[WHAT TO WORK ON]
Reproduce, please, only the lines from the first line below to the line containing "y1, fz(y1)+.05, L-.055)", inclusive.
- - - -
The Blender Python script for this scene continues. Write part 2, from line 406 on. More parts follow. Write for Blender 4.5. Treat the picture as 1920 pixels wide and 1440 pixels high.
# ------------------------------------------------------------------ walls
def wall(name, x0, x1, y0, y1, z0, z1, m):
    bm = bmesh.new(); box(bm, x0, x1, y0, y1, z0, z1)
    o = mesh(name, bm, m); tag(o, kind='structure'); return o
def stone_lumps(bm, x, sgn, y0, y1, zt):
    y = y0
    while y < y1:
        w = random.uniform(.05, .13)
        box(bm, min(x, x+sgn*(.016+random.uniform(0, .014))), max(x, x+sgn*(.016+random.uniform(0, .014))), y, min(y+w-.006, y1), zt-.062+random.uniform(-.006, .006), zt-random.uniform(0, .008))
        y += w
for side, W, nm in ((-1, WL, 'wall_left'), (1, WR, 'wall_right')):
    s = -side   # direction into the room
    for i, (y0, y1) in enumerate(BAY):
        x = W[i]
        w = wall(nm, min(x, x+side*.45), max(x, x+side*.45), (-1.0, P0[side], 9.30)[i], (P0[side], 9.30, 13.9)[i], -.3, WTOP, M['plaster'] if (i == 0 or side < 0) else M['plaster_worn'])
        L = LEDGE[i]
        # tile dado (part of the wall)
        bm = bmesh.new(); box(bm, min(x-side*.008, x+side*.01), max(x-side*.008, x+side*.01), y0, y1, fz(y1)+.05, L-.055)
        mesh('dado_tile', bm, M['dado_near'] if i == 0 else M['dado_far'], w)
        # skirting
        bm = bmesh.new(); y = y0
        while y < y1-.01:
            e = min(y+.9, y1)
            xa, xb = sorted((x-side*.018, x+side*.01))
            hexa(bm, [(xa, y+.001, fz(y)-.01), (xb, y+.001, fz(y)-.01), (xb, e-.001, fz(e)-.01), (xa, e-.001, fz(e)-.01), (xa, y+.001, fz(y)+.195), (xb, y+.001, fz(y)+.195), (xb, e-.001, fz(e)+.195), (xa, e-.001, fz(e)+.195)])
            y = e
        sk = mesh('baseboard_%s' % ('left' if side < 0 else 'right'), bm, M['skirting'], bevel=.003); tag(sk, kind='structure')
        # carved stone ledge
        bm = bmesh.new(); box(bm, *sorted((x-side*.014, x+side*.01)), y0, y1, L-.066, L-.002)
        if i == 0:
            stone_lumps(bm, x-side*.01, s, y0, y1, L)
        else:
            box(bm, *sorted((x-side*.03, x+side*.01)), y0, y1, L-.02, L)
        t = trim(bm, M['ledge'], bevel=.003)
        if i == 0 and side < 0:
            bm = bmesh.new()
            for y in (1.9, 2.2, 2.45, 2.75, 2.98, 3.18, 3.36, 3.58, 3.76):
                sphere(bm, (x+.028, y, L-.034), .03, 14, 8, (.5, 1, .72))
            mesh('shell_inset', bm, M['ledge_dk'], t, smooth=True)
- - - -
[EXERCISE RESPONSE]
The Blender Python script for this scene continues. Write part 2, from line 406 on. More parts follow. Write for Blender 4.5. Treat the picture as 1920 pixels wide and 1440 pixels high.
# ------------------------------------------------------------------ walls
def wall(name, x0, x1, y0, y1, z0, z1, m):
    bm = bmesh.new(); box(bm, x0, x1, y0, y1, z0, z1)
    o = mesh(name, bm, m); tag(o, kind='structure'); return o
def stone_lumps(bm, x, sgn, y0, y1, zt):
    y = y0
    while y < y1:
        w = random.uniform(.05, .13)
        box(bm, min(x, x+sgn*(.016+random.uniform(0, .014))), max(x, x+sgn*(.016+random.uniform(0, .014))), y, min(y+w-.006, y1), zt-.062+random.uniform(-.006, .006), zt-random.uniform(0, .008))
        y += w
for side, W, nm in ((-1, WL, 'wall_left'), (1, WR, 'wall_right')):
    s = -side   # direction into the room
    for i, (y0, y1) in enumerate(BAY):
        x = W[i]
        w = wall(nm, min(x, x+side*.45), max(x, x+side*.45), (-1.0, P0[side], 9.30)[i], (P0[side], 9.30, 13.9)[i], -.3, WTOP, M['plaster'] if (i == 0 or side < 0) else M['plaster_worn'])
        L = LEDGE[i]
        # tile dado (part of the wall)
        bm = bmesh.new(); box(bm, min(x-side*.008, x+side*.01), max(x-side*.008, x+side*.01), y0, y1, fz(y1)+.05, L-.055)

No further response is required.